2) What type of data are you planning to make accessible (content that can be displayed inline on the web, files for download, media content, etc.)
3) What language it's going to be developed in (PHP,perl,python,ruby,ASP,.NET, etc)

#1 will let you know if you have to curtail some of your choices. Some technologies, many Microsoft related, will only work on their platform. Most of the open source technologies are platform agnostic.

After defining #2, you can actually determine whether you need to build something yourself (which it sounds like you are considering, based on your question), or use some off (that somehow seems less fitting when much of your choices are freely downloaded) the shelf components.

#3 is only needed if you aren't using an off the shelf component or you plan to modify it in some manner.

After that is decided, you can look into resources about the choices you have made. I would suggest a good book on learning MySQL, but don't know one from the other.

If you are building it yourself, I recommend PHP as a good beginner language that has plenty of support for running on both windows and Linux, with plenty of tutorials and documentation.

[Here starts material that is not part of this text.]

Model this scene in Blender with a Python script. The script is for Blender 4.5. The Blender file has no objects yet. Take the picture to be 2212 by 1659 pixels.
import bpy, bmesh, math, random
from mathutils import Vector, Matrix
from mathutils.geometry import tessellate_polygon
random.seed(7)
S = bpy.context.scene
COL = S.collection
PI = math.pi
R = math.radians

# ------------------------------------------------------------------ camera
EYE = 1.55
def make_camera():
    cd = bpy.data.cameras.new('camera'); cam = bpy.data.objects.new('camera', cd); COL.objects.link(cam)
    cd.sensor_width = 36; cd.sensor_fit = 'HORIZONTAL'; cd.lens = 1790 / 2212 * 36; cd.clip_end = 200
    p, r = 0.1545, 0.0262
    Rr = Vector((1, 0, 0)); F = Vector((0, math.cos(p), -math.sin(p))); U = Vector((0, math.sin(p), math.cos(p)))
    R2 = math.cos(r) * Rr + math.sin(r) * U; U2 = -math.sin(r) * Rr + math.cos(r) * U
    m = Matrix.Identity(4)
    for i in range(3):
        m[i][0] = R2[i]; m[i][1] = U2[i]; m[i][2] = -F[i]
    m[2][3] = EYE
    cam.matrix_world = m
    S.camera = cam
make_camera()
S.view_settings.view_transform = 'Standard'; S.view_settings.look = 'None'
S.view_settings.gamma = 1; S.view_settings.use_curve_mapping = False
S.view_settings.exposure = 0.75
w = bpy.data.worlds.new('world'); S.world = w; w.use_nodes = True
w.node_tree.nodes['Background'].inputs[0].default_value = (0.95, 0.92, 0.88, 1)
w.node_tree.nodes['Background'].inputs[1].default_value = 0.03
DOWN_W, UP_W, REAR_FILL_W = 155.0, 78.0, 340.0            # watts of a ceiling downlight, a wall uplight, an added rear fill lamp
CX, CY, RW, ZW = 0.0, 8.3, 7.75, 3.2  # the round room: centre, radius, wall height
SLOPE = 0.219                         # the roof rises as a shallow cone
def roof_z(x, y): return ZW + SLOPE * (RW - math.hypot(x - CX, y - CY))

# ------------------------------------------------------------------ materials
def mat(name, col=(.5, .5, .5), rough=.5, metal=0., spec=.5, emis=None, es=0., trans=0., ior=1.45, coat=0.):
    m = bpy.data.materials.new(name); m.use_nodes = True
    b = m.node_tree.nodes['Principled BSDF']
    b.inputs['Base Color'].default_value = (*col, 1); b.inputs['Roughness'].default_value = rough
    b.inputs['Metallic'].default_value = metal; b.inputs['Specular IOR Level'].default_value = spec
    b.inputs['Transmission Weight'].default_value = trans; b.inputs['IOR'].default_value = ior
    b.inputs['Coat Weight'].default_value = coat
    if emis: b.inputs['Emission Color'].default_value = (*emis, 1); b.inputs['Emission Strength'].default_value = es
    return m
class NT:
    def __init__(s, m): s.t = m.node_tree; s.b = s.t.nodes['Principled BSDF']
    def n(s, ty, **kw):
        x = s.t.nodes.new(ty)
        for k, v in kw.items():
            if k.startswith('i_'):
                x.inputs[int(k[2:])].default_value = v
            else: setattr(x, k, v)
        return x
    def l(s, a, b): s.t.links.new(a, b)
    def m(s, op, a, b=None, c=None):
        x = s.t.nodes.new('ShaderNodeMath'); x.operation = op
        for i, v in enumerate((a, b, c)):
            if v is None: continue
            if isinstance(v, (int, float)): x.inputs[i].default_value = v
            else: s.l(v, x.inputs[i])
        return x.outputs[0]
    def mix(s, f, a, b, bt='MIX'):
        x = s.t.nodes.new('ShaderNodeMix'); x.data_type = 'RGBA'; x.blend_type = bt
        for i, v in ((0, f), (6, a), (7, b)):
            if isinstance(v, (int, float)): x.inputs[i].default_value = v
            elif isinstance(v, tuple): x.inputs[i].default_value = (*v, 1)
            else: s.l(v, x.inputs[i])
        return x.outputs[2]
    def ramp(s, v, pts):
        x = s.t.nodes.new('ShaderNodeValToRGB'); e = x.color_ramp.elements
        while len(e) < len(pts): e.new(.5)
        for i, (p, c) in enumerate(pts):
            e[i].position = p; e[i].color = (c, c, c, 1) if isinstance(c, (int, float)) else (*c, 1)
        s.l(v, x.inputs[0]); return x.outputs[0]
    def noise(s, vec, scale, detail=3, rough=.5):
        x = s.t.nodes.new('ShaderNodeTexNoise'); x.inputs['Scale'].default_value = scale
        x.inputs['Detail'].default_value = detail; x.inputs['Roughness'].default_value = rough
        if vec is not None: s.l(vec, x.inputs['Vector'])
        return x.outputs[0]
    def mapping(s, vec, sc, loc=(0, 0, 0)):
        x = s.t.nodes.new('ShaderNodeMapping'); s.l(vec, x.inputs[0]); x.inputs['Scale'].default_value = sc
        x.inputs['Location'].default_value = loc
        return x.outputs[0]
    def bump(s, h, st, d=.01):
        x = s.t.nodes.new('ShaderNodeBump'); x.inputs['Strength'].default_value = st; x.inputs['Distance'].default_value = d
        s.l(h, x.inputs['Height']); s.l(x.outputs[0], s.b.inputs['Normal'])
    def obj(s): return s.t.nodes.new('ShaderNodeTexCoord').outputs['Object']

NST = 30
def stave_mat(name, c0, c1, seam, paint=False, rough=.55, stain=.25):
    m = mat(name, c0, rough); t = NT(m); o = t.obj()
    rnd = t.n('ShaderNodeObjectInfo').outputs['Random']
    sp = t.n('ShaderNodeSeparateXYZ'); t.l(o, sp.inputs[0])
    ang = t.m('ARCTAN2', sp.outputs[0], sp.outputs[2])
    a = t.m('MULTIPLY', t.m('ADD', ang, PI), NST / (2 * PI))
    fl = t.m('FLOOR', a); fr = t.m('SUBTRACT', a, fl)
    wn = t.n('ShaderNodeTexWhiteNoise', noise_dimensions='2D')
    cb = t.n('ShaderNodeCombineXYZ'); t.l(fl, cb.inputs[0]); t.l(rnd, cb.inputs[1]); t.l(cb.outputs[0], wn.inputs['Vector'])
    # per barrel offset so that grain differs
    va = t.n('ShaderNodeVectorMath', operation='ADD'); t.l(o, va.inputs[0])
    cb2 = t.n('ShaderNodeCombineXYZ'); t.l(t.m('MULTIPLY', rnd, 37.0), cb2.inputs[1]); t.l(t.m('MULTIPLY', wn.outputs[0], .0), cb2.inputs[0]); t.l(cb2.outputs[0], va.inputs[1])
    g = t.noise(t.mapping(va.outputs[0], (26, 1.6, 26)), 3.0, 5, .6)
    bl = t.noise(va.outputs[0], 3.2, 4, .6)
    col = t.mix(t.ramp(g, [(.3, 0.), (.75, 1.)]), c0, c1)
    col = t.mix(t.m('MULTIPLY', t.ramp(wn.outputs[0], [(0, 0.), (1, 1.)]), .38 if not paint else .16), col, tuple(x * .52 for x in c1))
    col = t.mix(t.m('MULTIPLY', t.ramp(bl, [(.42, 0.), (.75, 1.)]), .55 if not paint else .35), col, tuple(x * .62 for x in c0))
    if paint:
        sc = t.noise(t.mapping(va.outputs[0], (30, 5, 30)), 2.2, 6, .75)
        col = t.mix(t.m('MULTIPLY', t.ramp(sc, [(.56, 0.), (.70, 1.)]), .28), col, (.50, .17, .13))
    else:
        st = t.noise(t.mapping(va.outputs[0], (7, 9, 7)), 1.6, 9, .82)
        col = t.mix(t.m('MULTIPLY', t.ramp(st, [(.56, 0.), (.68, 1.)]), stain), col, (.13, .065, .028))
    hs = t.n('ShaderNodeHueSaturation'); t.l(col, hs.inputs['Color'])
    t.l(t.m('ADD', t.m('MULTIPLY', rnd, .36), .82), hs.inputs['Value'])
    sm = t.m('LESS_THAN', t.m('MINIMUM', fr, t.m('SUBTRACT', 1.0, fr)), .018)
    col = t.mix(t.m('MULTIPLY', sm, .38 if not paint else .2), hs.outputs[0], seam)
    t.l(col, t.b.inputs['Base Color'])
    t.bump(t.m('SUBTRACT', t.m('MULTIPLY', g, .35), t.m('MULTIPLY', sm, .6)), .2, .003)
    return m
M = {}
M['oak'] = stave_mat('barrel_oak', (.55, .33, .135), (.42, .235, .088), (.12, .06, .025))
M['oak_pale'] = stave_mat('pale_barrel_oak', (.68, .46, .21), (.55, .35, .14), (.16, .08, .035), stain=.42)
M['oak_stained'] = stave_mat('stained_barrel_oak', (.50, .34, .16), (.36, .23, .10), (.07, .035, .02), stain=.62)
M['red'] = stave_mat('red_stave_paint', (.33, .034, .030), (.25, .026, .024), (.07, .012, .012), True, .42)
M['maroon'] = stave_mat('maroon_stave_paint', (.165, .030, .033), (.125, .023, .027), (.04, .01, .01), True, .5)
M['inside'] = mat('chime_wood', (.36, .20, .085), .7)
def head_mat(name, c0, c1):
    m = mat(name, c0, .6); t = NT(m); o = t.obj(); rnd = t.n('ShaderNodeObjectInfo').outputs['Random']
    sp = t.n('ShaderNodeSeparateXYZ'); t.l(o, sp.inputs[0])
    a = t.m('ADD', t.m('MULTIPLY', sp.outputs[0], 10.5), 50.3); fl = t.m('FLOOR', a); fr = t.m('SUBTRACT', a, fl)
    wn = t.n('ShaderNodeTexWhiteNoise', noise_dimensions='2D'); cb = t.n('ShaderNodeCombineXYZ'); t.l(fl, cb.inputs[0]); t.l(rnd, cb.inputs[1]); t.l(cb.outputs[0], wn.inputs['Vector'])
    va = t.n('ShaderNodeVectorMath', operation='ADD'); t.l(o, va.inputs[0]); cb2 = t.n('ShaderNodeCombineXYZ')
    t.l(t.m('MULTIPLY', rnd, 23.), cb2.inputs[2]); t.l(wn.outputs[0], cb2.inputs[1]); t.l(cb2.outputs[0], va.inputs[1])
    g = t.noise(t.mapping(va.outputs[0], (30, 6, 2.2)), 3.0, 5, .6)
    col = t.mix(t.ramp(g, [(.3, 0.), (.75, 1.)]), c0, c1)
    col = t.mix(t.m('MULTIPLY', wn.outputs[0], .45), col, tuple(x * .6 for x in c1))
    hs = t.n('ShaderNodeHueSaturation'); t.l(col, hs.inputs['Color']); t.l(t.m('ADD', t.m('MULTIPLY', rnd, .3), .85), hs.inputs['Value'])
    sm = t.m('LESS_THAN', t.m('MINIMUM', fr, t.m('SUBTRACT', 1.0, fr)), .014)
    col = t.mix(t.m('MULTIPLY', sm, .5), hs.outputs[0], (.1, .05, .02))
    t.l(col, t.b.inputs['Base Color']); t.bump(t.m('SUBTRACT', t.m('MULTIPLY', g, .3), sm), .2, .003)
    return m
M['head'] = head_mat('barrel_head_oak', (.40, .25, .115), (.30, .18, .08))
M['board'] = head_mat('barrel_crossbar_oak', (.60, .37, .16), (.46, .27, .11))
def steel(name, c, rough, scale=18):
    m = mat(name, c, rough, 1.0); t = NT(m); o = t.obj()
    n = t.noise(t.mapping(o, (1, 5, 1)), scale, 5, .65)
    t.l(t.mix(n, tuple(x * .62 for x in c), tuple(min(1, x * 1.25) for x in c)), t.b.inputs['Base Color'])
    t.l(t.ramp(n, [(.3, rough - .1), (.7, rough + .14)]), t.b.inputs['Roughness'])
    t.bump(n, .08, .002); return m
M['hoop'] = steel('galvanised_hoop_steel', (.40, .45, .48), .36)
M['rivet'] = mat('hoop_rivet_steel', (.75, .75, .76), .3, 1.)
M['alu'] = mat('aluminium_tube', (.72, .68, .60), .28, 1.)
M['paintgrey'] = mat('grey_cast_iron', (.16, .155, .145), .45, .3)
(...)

Now, for the ACTUAL QUESTION you asked, I would suggest w3schools as a good resource, http://www.w3schools...ql/default.asp. They generally have very useful information on most web related technologies I've referenced there. Go through their tutorial, look up other resources where something is unclear, and then buy an beginner or intermediate MySQL book for reference and to fill in the gaps. The two main things I think you need to come away with initially are data normalization, and table joining. With those well understood, everything else SQL related can be picked up as you encounter a need.